The mayor of the District of Columbia, Vincent Gray, did give a speech, though. Of course. He greeted Charles and described the prince as a "visionary" on environmental issues who was bringing well-deserved attention to the work done on the little farm. A quick LexisNexis search reveals this was the first time that particular word has been used to describe His Royal Highness.

Prince Charles also visited the U.S. Supreme court not far away. No, I'm not sure why. His mother visited the court in 1951 before she became queen. I wouldn't look at that as some sort of omen, though. My guess is that it probably just has clean rest rooms.

"So you're a Supreme Court Justice, Eh? How boring is that! Say... are these hitching posts?"

"So... the loo is up there by those big marble columns?"

The Prince of Wales (left) leaves the U.S. Supreme Court building, accompanied by Justice Breyer. Or one of them. It's not justice Thomas.
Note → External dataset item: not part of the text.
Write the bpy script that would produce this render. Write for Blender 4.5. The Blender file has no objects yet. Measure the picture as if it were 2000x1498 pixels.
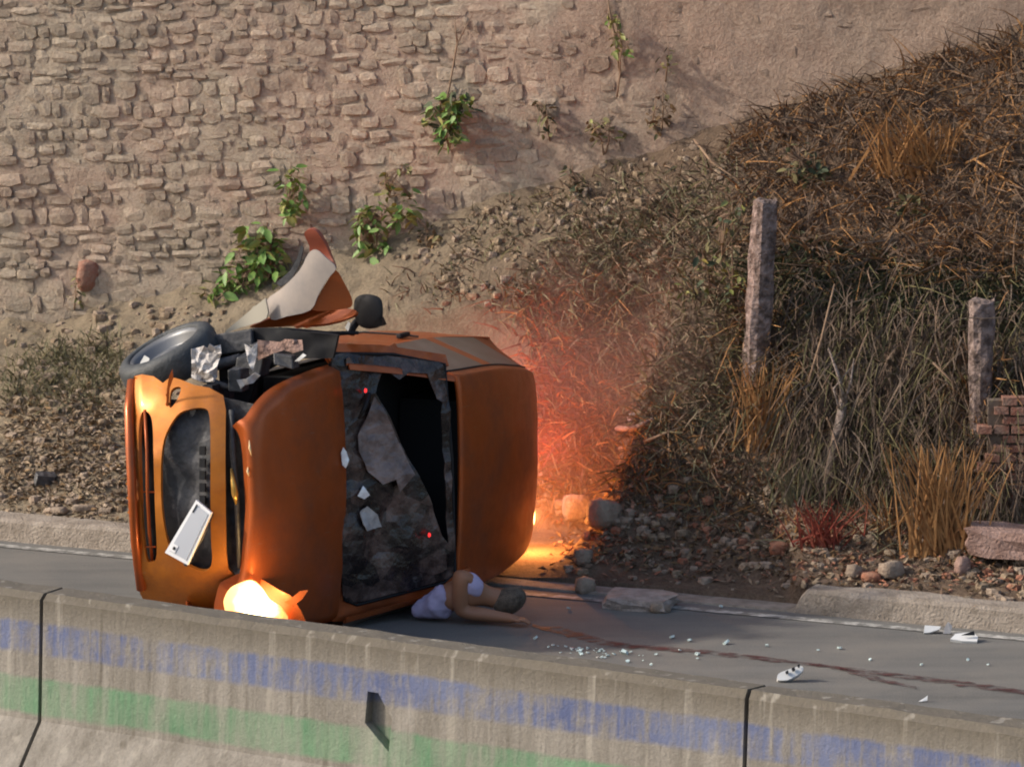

I don't know who the lady on the right is. Maybe the interpreter.

Monday, May 2, 2011

Windsor Gothic

In a totally unexpected move which reportedly shocked even the royal household, the Duke and Duchess of Cambridge announced today that they would be moving out of London and taking up residence in a modest cottage in a rural area between Grimsby and Wee Grimsby as of this coming Friday.
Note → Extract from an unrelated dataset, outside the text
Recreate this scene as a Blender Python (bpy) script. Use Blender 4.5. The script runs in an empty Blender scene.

The couple admitted the cottage was definitely a "fixer-upper" and will require a bit of a lifestyle adjustment from Clarence House, but vowed to have it looking like new before summer is over.

"You won't recognize the place after we've splashed a new coat of white paint on it," beamed the new bride. "My husband is no stranger to hard work," she added.

Speaking of work, when we asked what they intended to live on, they seemed unsure at the moment. Though an experienced military pilot, the prince admitted he had turned up nothing requiring bombing or strafing skills in the Greater Grimsby area. In fact, it appeared Grimsby didn't have much of a military at all, to speak of.

The bride has peripheral experience in the party supply business, and they are now looking at shop space with that in mind, until something else comes along. We wish them all the best and admire their pluck.

The newlyweds do have an automobile, however. "It isn't exactly ours, the young Duke admitted with a wink and a nudge, "but we are optimistic they won't miss it."